Many future posts are coming that will expand on these themes, because this problem extends well beyond any single rule or league. USTA adult tournaments are already in a fragile state, largely because league play has crowded them out of the competitive ecosystem and because many players and administrators no longer seem to grasp the essential role tournaments play alongside leagues.

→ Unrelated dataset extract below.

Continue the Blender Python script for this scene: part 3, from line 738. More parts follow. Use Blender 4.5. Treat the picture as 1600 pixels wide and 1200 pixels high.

More recently, it has become clear that this same blind spot exists within league play itself. League governance increasingly reflects a willingness to sacrifice its highest-performing players through restrictive rules that discourage participation. When league structures make it harder for the strongest players to continue playing, and tournaments no longer exist as a meaningful competitive outlet, those players are left with two choices: leave organized tennis altogether or actively manage their ratings simply to remain eligible. The more insidious consequence is that if they choose departure, it does not solve the underlying problem. It merely lowers the performance threshold of the next group of players who will eventually be pushed out of the adult tennis ecosystem.

Over time, that erosion will collapse the competitive spectrum inward. The end state is not broader participation or healthier leagues, but a homogenized landscape where meaningful differentiation disappears, and adult tennis drifts toward a lowest-common-denominator model that is neither aspirational nor sustainable. Someday, we will all be playing 3.5 tennis because that is all that will be left.


  1. People systematically overlook subtractive changes, Gabrielle S Adams et al, Nature, 7 April 2021.

2 thoughts on “When Governance Loses the Plot: Playoffs? Are you kidding me?

  1. Yodie says:

    Your experience with League team play is exactly why I don’t play League except when a captain I respect needs me to fill the roster. It’s difficult to fight when our voices are never heard. Good luck.